The United Nations Conference on Trade and Development (UNCTAD, 2007) suggests that the rising demand on developing countries for natural resources based primary commodities in recent times from developed countries. The high prices of mineral resources in the international market have increasingly stimulated investments in natural resources exploration in developing countries,(Mahtani, 2008; Okeke, 2008).This has in turn opened economic opportunities and development prospects for resource – rich developing countries. Nigeria’s situation appears to be a paradox because abundance natural resources seems to co-exist with sluggish rate of economic development. Eneh (2006) submits that Nigeria’s GDP per capital crawls behind those of other developing countries over the years. Between 1965 and 1995 (30 years), Nigeria’s GDP increased 3.6 folds from $5.8 billion where Malaysia’s increased 52 folds from $3.8 billion to $72 billion. Yet, exploration of mineral resources took over from agriculture as the mainstay of Nigeria’s economy within this period. It has been argued that the petrol and dollar based mono-cultural economy operated in Nigeria has been a major sustainable development challenge in the countries as it is not only associated with environmental sustainability crises (Chijoke, 2009; Jack, 2014), but has also displaced the development of other natural resources such as solid minerals and agriculture (Murtala, 2011) Gyang, Nnanle and Chollom (2010) posit that over dependence on crude oil and gas lead to rudimentary natural mineral development in Nigeria with severe consequences for environmental sustainability and human health. However, the aim of the study is to examine natural resources and socio-economic development in Nigeria as a nation and Niger-Delta as a region.
1.2 Statement of the Problem
The Niger-Delta region prior to the discovery of crude oil and the subsequent exploration and exploitation of same, was predominantly agrarian region with peasant farmers. The soil was arable, being in the vantage position of coastal plains and sand barriers nourished by Creek and Rivers running to the Atlantic coast. The fertile alluvial soil of the plains provided a rich harvest farm, cassava, plantain and banana. Fishing business also boomed for the fishermen and they did not have to travel to the deep seas before having a good harvest.
In spite of the population pressure, the inhabitants had over the years, perfected the art of managing the resources of their environment in a sustainable way which brought about peaceful co-existence and tranquility in the region. Despite the huge contribution of the Niger-Delta region to the national economy, the region is characterized with absence of infrastructures, social services, non-oil industries, marginalization, corruption and nepotism which largely gave birth to the emergence of the various aggrieved militant groups in the region for the control of their naturally endowed crude oil, with their actions and activities that is harmful to the socio-economy development of the region. In the light of above, it’s imperative for one to note that this work will focuses on the romance between natural Resources and Socio-economy of Niger-Delta.
1.3 Research Questions
The following research questions serve to detail and assess the nexus between natural resources and socio-economy development of the Niger-Delta. They are as follows:

  1. Does exploration and exploitation of natural resources promote socio- economic development in Niger Delta?
  2. What are the factor that hinders socio-economic development of Niger- Delta?
  3. Does natural resources foster socio-economy development in Niger-Delta?
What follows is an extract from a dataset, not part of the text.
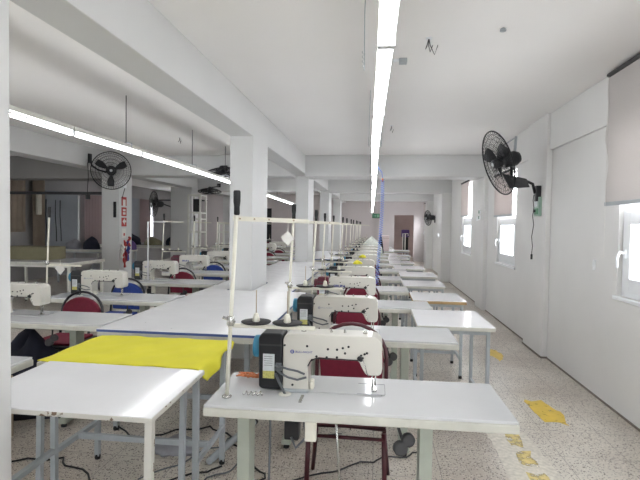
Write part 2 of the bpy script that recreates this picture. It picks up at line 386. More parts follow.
# roller blinds
def blind(ya, yb, z0, z1, x, label, m_, wavy=0):
    t = thing('roller_blind', label, 'blind', (x, (ya+yb)/2, z1), 0)
    c = (ya+yb)/2; hy = (yb-ya)/2; H = z1-z0
    vs = []; fs = []; ny, nz = 16, 16
    for i in range(ny+1):
        for j in range(nz+1):
            yy = -hy+2*hy*i/ny; zz = -.03-(H-.03)*j/nz
            xx = wavy*.03*math.sin(PI*j/nz)*math.sin(j*.9+i*.25)*(.3+.7*i/ny)
            ye = yy + (wavy*.03*math.sin(j/nz*2*PI)*(i/ny)**6)
            vs.append((xx, ye, zz))
    for i in range(ny):
        for j in range(nz):
            a = i*(nz+1)+j; fs.append((a, a+1, a+nz+2, a+nz+1))
    o2 = len(vs); vs += [(v[0]+.0015, v[1], v[2]) for v in vs]; fs += [tuple(reversed([q+o2 for q in f_])) for f_ in fs]
    MB().add(vs, fs, True).build('fabric', m_, t)
    B(-.008, -hy, -H-.03, .008, hy, -H+.0).build('bottom_bar', M['greysteel'], t, bevel=.003)
    T([(0.0, -hy, -.01), (0.0, hy, -.01)], .018, 12).build('roller_tube', M['darkgrey'], t)
    T([(-.01, hy-.02, -.02), (-.012, hy-.03, -H*.6), (-.01, hy-.03, -H-.45)], .0015, 5).build('pull_cord', M['paper'], t)
    return t
blind(-.6, .7, 1.3, 2.72, 1.85, 'large pale grey roller blind added over the unseen window beside the viewer', M['blind'])  # out of view, added to hold daylight off the near pillar
blind(3.0, 4.19, 1.68, 2.72, 1.85, 'large pale grey roller blind over the nearest window', M['blind'], .45)
blind(7.03, 8.08, 1.66, 2.30, 1.88, 'pinkish grey roller blind half down over the second window, behind the wall fan', M['blindpink'])
blind(10.32, 11.2, 1.72, 2.45, 1.88, 'narrow pinkish grey roller blind over the third window from the front', M['blindpink'])
blind(18.9, 19.95, 1.8, 2.4, 1.88, 'small pale blind over the farthest window on the right', M['blindpink'])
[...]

1.4 Objectives of the Study
The main objectives of this study is to examine the impact of natural resources to the socio-economic development of Niger Delta.
The Specific Objectives is as follow:

  1. To identify those factors that hinders socio-economic development of Niger-Delta Region.
  2. To ascertain whether natural resources foster development in Niger Delta Region.
    1.5 Statement of Hypotheses
  3. Exploitation of natural resources does not promote socio-economic development in Niger-Delta.
  4. The level of exploration and exploitation of natural resources in Niger Delta is not directly proportional with the level of returns by Federal Government.
  5. The inequality between Niger Delta Region and federal government over natural resources.

1.6 Significance of the Study
This research will elucidate on the impact of natural resources on the socio-economic development not only Niger-Delta but also Nigeria as a nation and Third World countries. It will also serve as a blueprint and framework for other researchers to embark on further studies on areas related to this field. Furthermore, the work will provide empirical information on the appropriate policies that will foster development in Niger-Delta.

1.7 Limitations of the Study
The difficulties encountered in the process of carrying out this research are as follows, financial related problem, time constraint; delay in the process of gathering material as well as the necessary information needed

1.8 Definition of Terms
Natural Resources: Resources that exist without actions of humankind.
Socio-economy development: Socio-economic development incorporates public concerns in developing social policy and economic.
Niger-Delta: Is the delta of Niger river sitting directly on the Gulf Guinea on the Atlantic Ocean in Nigeria.